Tuesday, December 13, 2005

Tainted Love

An email from a gay friend of mine set off the thought process for this post, a while ago. Being busy hasn't helped my blog updates, so putting this down only now. Anyway, getting back to the issue...he mentioned that he had broken up with his boyfriend of three years and was now back in Calcutta for a bit to take care of some family formalities. We hadn't been in touch for quite a while and hence he wanted to know if I was in Calcutta then. I obviously wasn't and I rattled off a cursory email about how shit happens and that there were plenty more fish in the sea and the like. Having sent the email, I realised how insensitive I had been. And did it have anything to do with the fact that he was gay? Hmmm...maybe. Since he had 'come out' more than seven years ago, I had found it hard to take the guy's sexual preference seriously. Someone in our friend circle even suggested that he was doing this just to be 'cool'. At some level, I guess we even believed this theory. When he insisted, we said we were cool and agreed with him, but I guess we never thought too much about it to form a strong opinion. And it had reached a level where, when one my closest friends emails me with problems in his love life, I reply with a cliched bullshit one liner? Had any other friend of mine said the same thing, I'm not sure, but I'm inclined to believe that I would have mailed more than a one liner. 'How did it happen?', 'Why can't you write her?', 'C'mon give her another chance, one fight and you guys split!!?!' Might have said something like that to them. I always thought that I was absolutely cool with people being gay and that I treated all alike, regardless of division of colour, creed or sexual preference. But I sure didn't behave like I was! I was angry and full of self loathing. How was I, as an educated, forward thinking, progressive youth, different from the vociferous and 'closeted by religion' likes of millions in this country. Ashamed, I realised that one needed to think about how big this distance had grown. It wasn't on the surface, it was in the subconscious. I just hadn't taken my friend seriously...and if I had, I could have been more tuned in to his life and behaved in the same way as I might have with someone else. He wasn't asking me for favours, he just wanted me to be normal with him.

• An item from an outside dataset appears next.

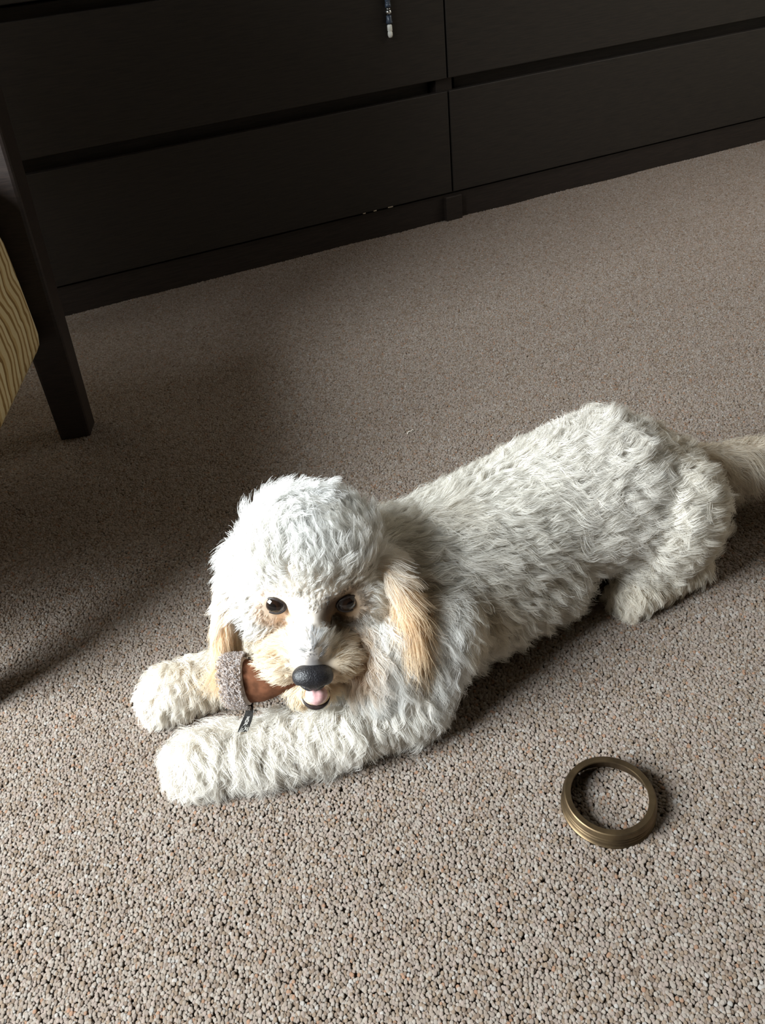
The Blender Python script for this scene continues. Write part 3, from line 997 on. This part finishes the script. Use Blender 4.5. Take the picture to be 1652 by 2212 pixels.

And this is what all homosexual people in this country are looking for. A chance to be as normal as the next guy. In a country, where we don't like discussing what we do behind closed doors, why should we discriminate against people with different bedfellows, behind those same closed doors? Lets just not discuss that as well because we don't like discussing it in anycase, right? In a country with a section 377, change is going to take time. Forget marriage, adoption of children for gay couples in India is a distant dream. I doubt if parenthood is driven by what your sexual orientation is. Changing diapers in the middle of night has got nothing to with your love life either. It has to do with something much more basic, the desire to care for and raise a child.

I for one, have had a wake up call from this personal experience. I feel sorry that I kept believing that I was 'with it' with regards to this sort of thing. I feel sorry that I let something like this, this issue of great social importance, slide into the recesses of my mind. But much more than that, I feel sorry that I got lulled into something much more elementary and important... Insensitivity towards a dear friend.

Cheers!
Abhishek.

7 comments:

Ron said...

very well written abhishek!! don't be so hard on yourself, at least you realized how insensitive you were. thats the first step. all it takes to remedy the wrong, another email..this time a detailed one where you apologise for being so curt previously. a call wouldnt hurt either. sometimes life gives us these 2nd chances, you shoudl take them :)

Anonymous said...

Good one! India does have a long way to go before it reaches international standards in acceptance of different sexual preferances.

Abhishek Chatterjee said...

Ron - Thank you. I did meet him online after that and proceeded to talk to him about his relationship and the hows and whys of it not working out. I hope he felt better. Didn't say sorry and all though... maybe I should have...(calling is out of question because costs!)

kush - Yup. Section 377 has to go!

Dreamcatcher said...

Well as Ron so succinly puts it - you have a second chance. I guess we all do that - sympathise mechanically using cliches..but you have the chance to make a call or write a mail saying that you are genuinely sorry and if there is anything you can do.A relationship is a relationship be it heterosexual or homosexual..i guess the hurt would be the same too. And we have a long way to go when it comes to acceptance.
I mean we say its ok if someone is gay, we are cool with it. But when its someone close to us, its tough to say how we shall react.

Abhishek Chatterjee said...

dreamcatcher - I would agree completely about the bit where u talk about people close to us. Its so true. And its not just with accepting alternate sexualities, its with most things, I guess. We treat people close to us quite differnetly.

Azreen Sulaiman said...

I was randomly surfing and found your blog. Your entries are really interesting and I like the way you write :)

Will be back for more! ^_^

Abhishek Chatterjee said...

azreen - thanks for dropping by. keep visiting!